The most powerful position in any police department is patrol officer.
While chiefs and deputy chiefs and commanders can set policy, decide budget priorities, discipline members, and apportion resources, it is the patrol officer – almost always working without supervision – who determines how effective or ineffective the police department will be.
Law enforcement agencies may not be the only organizations in which power flows upward, but they are certainly one of the few.
Don’t let the use of military ranks fool you. Police departments are among the most unmilitary organizations in America. In the U.S. Army, soldiers go where they are sent by the organization. When they leave the FOB or the post or wherever, they are going out to conduct a specific mission. The actions of individual soldiers are coordinated within the squad, the actions of individual squads are coordinated within the platoon and the actions of individual platoons are coordinated within the company. Soldiers receive intensive training, – vastly more than police officers – their missions are planned in detail, and they are under near-constant supervision by more experienced and knowledgeable personnel. None of these things are true about law enforcement officers.
When an incident occurs, and police officers arrive on the scene, it is the first officers there – virtually always patrol officers – who take the initial action and set the stage for whatever follows. Whoever shows up later – sergeants, lieutenants, SWAT, detectives, etc.- can only build on the foundation laid down by the individual patrol officer who was there first and who might be the least experienced, lowest-paid member of the entire organization.
Because of the unpredictability and complexity of law enforcement operations, and the overriding need to respond as quickly as possible, police departments do not have the option to plan their responses in detail. Every police officer has experienced arrival at a chaotic scene, not knowing what happened or who to believe, receiving conflicting information from various strangers, and having to make an instant decision about what to do without access to the lawyers, advisers and other policy-makers of the organization. It is no wonder that one of the absolute imperatives of police culture is to support the actions by the person on the scene, regardless of how the situation ultimately turns out.
Finally, when considering who has the real power in a police department, think about how departments employ deadly force.
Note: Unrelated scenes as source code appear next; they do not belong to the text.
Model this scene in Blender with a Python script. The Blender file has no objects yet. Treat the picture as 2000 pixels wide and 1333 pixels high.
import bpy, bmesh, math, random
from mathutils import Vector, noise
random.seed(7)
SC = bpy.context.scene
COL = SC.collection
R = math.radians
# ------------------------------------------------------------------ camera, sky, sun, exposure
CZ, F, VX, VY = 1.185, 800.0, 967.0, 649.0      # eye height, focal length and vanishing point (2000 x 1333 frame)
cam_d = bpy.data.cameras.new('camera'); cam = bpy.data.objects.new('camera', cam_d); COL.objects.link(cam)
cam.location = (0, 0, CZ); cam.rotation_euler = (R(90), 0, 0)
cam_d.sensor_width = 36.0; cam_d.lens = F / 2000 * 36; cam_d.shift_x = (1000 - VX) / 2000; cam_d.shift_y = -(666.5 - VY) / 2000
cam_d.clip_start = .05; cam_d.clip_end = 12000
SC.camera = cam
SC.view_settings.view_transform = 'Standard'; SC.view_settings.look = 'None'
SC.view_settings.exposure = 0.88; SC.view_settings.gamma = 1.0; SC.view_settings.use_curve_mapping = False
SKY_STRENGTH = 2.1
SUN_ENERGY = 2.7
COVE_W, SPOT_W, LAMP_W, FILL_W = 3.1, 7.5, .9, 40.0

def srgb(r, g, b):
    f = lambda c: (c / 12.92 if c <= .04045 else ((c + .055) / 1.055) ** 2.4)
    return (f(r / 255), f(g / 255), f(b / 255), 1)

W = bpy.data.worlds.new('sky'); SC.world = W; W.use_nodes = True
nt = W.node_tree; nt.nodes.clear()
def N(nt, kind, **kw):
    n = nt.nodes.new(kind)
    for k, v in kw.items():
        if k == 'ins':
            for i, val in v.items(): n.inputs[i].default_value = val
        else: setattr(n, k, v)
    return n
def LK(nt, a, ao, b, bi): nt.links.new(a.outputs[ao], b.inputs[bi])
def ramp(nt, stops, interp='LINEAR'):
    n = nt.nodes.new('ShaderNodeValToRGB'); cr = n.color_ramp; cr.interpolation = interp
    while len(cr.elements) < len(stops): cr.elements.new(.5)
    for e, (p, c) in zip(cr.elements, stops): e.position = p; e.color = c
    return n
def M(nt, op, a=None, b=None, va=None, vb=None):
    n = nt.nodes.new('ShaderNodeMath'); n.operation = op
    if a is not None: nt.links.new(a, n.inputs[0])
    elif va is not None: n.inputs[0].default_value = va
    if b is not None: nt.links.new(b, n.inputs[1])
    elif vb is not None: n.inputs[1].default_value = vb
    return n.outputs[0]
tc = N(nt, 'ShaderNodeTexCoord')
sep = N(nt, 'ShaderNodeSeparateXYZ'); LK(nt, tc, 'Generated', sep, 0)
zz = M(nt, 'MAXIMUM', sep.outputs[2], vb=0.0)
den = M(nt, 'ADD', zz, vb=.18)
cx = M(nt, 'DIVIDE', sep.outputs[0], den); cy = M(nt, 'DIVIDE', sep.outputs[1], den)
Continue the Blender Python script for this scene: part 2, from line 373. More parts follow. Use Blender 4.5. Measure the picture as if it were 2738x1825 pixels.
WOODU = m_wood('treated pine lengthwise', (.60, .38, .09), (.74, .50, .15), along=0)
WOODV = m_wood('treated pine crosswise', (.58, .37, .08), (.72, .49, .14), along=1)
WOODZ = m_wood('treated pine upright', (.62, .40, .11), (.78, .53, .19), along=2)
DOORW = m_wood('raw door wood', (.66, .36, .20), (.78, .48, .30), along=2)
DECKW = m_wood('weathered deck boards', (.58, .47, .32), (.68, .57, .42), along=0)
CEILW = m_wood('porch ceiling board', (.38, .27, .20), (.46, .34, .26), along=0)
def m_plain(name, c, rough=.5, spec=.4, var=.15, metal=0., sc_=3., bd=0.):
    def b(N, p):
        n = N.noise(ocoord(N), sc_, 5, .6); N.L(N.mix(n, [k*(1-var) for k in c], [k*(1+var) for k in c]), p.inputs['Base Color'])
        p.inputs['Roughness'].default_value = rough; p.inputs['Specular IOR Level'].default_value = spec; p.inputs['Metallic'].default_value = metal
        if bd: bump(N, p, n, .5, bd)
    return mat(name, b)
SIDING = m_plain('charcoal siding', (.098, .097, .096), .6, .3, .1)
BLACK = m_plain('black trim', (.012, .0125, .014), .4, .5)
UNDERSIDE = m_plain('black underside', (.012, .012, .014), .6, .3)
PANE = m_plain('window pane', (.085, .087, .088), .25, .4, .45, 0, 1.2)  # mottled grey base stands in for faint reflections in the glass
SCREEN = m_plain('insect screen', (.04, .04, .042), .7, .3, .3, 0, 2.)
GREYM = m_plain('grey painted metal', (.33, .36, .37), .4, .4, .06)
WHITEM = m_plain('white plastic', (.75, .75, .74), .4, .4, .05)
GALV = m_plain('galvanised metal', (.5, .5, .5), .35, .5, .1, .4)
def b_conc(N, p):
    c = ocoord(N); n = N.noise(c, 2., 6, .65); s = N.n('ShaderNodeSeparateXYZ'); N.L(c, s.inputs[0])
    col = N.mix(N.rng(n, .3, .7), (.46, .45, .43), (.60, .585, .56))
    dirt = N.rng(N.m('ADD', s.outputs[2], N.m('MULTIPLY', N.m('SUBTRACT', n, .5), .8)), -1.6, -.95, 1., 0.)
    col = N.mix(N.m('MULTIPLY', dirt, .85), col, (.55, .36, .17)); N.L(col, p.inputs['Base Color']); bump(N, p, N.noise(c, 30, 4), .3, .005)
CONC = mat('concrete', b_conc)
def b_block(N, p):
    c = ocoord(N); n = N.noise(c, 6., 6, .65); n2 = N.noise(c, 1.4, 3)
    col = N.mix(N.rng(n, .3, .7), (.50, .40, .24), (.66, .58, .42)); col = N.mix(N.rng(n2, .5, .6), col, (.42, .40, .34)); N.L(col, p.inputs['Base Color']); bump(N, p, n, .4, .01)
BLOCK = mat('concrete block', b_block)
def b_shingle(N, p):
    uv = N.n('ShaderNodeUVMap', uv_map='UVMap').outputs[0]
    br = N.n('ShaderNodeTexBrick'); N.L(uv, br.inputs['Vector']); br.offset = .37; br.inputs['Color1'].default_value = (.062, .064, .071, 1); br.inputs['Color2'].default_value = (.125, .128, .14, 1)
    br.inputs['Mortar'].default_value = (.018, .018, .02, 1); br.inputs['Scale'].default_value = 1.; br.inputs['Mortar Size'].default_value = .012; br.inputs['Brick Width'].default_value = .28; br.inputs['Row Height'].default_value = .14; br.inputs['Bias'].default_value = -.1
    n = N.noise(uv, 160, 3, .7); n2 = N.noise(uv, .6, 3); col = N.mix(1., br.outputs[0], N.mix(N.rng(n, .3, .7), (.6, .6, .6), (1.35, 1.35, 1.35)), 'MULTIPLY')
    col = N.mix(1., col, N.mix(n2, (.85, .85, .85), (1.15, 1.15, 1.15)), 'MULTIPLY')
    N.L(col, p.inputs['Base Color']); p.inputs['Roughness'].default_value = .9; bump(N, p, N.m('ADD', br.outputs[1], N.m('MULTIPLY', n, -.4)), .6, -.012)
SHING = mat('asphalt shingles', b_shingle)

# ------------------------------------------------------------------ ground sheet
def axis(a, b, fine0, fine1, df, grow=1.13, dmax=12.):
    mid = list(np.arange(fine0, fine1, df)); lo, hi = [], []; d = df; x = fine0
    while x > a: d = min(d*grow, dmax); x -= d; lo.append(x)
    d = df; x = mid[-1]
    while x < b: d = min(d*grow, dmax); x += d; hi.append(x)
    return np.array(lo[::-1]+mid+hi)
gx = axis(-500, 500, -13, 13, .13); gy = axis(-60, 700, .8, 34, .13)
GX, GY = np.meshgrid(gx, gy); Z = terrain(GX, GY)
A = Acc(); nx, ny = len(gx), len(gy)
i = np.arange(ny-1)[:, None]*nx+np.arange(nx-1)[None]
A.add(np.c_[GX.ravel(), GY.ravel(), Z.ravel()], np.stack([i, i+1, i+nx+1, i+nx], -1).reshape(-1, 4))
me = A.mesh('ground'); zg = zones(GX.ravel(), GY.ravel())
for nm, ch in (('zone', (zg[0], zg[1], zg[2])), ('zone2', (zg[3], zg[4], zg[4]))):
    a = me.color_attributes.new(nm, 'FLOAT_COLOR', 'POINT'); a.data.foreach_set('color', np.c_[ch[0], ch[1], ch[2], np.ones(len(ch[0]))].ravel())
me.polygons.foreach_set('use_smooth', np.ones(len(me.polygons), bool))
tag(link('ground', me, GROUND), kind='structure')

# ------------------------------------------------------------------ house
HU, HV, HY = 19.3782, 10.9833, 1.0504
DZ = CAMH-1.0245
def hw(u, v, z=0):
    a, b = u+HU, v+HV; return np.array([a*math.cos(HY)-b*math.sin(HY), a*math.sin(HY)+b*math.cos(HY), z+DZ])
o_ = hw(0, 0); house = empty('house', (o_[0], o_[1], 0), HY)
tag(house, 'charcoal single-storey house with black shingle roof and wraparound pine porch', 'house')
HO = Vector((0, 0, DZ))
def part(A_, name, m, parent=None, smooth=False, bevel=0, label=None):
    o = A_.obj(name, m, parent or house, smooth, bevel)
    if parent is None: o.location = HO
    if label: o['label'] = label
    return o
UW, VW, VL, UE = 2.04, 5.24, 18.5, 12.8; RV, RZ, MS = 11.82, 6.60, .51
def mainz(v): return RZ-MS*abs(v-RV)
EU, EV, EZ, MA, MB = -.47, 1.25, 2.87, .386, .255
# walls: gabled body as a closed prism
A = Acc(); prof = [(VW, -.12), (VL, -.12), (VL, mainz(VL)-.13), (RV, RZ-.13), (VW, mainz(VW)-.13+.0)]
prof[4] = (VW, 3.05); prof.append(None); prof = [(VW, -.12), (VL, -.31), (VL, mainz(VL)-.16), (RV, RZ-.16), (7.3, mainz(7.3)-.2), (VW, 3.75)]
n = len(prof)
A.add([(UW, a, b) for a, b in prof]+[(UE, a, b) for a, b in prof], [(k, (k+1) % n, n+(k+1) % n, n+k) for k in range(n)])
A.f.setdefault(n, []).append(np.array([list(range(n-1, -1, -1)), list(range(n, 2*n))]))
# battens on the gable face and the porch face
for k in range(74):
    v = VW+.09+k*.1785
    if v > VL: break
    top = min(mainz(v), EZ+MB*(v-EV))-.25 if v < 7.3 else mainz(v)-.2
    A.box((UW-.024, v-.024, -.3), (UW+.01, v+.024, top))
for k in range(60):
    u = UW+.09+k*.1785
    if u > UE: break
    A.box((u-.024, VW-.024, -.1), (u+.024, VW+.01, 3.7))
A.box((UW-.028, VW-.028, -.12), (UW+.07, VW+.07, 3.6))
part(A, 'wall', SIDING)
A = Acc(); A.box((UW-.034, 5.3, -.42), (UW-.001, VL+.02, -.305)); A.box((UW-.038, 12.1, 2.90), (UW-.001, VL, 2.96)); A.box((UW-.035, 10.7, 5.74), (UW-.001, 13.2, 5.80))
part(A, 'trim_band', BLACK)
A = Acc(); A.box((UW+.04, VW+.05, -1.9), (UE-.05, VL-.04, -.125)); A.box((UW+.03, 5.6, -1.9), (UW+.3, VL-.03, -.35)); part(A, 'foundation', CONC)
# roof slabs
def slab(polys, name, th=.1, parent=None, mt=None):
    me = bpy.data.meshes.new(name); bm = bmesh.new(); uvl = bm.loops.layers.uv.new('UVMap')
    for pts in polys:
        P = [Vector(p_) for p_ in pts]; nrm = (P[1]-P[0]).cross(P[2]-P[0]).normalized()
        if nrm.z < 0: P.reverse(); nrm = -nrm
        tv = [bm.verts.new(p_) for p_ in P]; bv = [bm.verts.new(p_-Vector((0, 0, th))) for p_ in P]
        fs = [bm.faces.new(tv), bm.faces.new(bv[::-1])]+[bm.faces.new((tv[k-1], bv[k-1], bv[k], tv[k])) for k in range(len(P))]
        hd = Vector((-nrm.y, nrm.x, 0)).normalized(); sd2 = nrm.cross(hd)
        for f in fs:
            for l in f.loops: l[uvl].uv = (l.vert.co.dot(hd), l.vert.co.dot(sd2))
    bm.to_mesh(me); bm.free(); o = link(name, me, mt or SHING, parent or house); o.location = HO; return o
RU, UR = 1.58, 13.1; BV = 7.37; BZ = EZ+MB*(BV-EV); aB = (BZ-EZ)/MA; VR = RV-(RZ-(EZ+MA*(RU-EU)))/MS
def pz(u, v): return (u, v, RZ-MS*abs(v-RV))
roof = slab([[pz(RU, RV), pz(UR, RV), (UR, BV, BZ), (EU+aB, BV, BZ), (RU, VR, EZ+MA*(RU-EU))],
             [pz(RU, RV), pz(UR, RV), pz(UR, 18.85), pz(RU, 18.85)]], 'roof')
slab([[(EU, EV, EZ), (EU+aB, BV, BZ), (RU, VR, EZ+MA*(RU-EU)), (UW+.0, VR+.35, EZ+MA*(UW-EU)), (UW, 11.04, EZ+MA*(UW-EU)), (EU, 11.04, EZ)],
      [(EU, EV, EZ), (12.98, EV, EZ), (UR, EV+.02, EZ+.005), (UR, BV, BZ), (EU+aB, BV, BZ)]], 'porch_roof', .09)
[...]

If you are going to be shot by a police officer, it is not going to be because the chief, in consultation with his highly experienced command staff and the prosecutor, having reviewed all applicable rules, regulations and laws, decided that in the interest of public safety you should be eliminated. It will be because a patrol officer, whose training was limited by budget constraints, who has only the sketchiest information about what you are doing or who you are, who may not be able to see you clearly in the dark or the rain, who has seen countless victims of violent crime, who knows that he or she is alone, and who has only fractions of a second to decide how to respond to what he or she sees, made the decision to shoot.